Amelia Earhart [Left], & Amy Johnson - Aviation Pioneers & Belstaff Ambassadors
Amelia Earhart [Left], & Amy Johnson | Aviation Pioneers & Belstaff Ambassadors


Belstaff has a rich tradition of supplying outerwear garments to adventurers, explorers thrillseekers, men and women in extreme environments – in addition to creating garments to protect front-line troops from harsh weather, in both major conflicts of the 20th century.

In the late 1940s, decades of research and development in these areas were consolidated to create Belstaff’s (arguably), most celebrated garment – the Trialmaster.


With Great Britain emerging from the tumultuous and destructive conflict of World War II, attention soon began to turn to lighter pursuits. 1948 heralded the launch of the distinctive four-pocket, mandarin collared, belted, waxed-cotton Belstaff Trialmaster jacket.

The Trialmaster was developed specifically to endure the grim conditions of the gruelling Scottish Six Days Trial – the highlands moto event that continues to this day. The jacket came to be lauded by riders, for its functional and stylish design. Allowing plenty of room for freedom of movement while looking spiffing off the bike.

The Trialmaster soon became the apparel of choice for the tough and brave few who participated each year and a firm favourite of motorcyclists around the world – including Mr Steve McQueen in the 60s.

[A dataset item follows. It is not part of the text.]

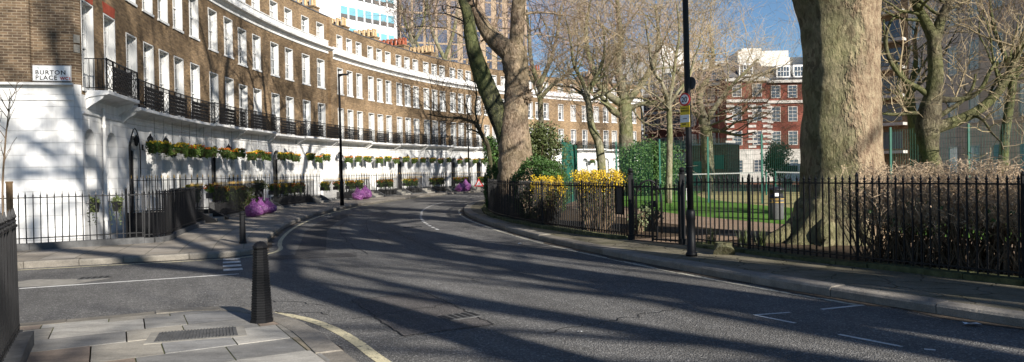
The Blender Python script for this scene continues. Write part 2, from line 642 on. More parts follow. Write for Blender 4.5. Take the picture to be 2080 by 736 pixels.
def cracked():
    T = NT('cracked mossy asphalt path', 0.9, 0.2)
    p = T.pos()
    w = T.n('ShaderNodeVectorMath', operation='ADD')
    nx = T.n('ShaderNodeTexNoise')
    T.l(p, nx.inputs['Vector'])
    nx.inputs['Scale'].default_value = 2.2
    nx.inputs['Detail'].default_value = 5
    T.l(p, w.inputs[0])
    sm = T.n('ShaderNodeVectorMath', operation='SCALE')
    T.l(nx.outputs['Color'], sm.inputs[0])
    sm.inputs['Scale'].default_value = 0.5
    T.l(sm.outputs[0], w.inputs[1])
    cr = T.ramp(T.vor(w.outputs[0], 1.5, 'DISTANCE_TO_EDGE'), [(0.0, 0.0), (0.022, 1.0)])
    base = T.ramp(T.noise(p, 1.4, 6, 0.7), [(0.3, (0.10, 0.095, 0.055)), (0.5, (0.17, 0.15, 0.105)), (0.7, (0.22, 0.195, 0.15))])
    c = T.mix(0.7, base, T.ramp(T.noise(p, 45, 4, 0.7), [(0.3, 0.6), (0.7, 1.3)]), 'MULTIPLY')
    c = T.mix(cr, (0.035, 0.035, 0.018), c)
    T.color(c)
    T.bump(T.math('ADD', cr, T.math('MULTIPLY', T.noise(p, 25, 5), 0.7)), 0.8, 0.015)
    return T.m


M['path_cracked'] = cracked()


def kerbmat():
    T = NT('granite kerb', 0.8, 0.3)
    p = T.pos()
    info = T.n('ShaderNodeNewGeometry').outputs['Random Per Island']
    c = T.ramp(info, [(0.0, (0.21, 0.19, 0.155)), (0.5, (0.28, 0.255, 0.22)), (1.0, (0.18, 0.16, 0.13))])
    c = T.mix(0.85, c, T.ramp(T.noise(p, 4, 6, 0.75), [(0.3, 0.55), (0.7, 1.2)]), 'MULTIPLY')
    c = T.mix(0.6, c, T.ramp(T.noise(p, 80, 3, 0.7), [(0.3, 0.6), (0.7, 1.35)]), 'MULTIPLY')
    T.color(c)
    T.bump(T.noise(p, 18, 6, 0.7), 0.7, 0.02)
    return T.m


M['kerb'] = kerbmat()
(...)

You can still purchase the Trialmaster jacket however it appears in Belstaff’s fashion line and doesn’t come equipped with the internal lining, to accommodate CE approved, D30 T5 EVO X back protector, as well as shoulder and elbow armour.


With winter in full swing (at least in the Northern Hemisphere), now is the perfect time to invest in this classic. The word invest is not used lightly. This is a jacket that you should expect to last for years. Also, it’s not an inexpensive item. Well at least in comparison to other waxed-cotton motorcycle jackets. Actually, it wouldn’t be fair to use price as a comparison with respect to this jacket. Belstaff’s Tourist Trophy is really in a class of its own.


All Belstaff jackets have an interwoven modern, seam-sealed, Miporex membrane, between the shell and the lining of the jacket. This makes Belstaff jackets exceptional, at keeping out the elements but pleasantly breathable.
The skin of the Tourist Trophy is made from 10oz waxed-cotton, which will protect you in heavy downpours. That’s as long as you protect the jacket. In other words, if buy a Belstaff Tourist Trophy it’ll need regular waxing.


In recent years following the success of Belstaff Tourist Trophy and relaunch of ‘The International’ by Barbour, many new waxed-cotton jackets emerged from a number of brands. And sure, most are of high-specification and look great on and off the bike, but none surpass the specifications of Belstaff’s flagship jacket.

Looking at the finer details of Trophy – it’s clear the quality of materials and construction are superior in all aspects.
The embroidered Pheonix emblem on the belt buckle cover, which prevents the scratches to the tank. The two vulcanised rubber buttons at the bottom of the jacket, that do the same but are quite exquisite to touch. The slanted breast pocket that allows easy access are all designed with the motorcyclist at the front of mind.


The Belstaff Trialmaster [Classic Tourist Trophy] is, without doubt, the King of all waxed-cotton jackets. All other waxed-cotton jackets secretly aspire to be it. As good those jackets might be, surely in the presence of the Tourist Trophy, they’re merely would-be usurpers to the throne? Long live the Tourist Trophy!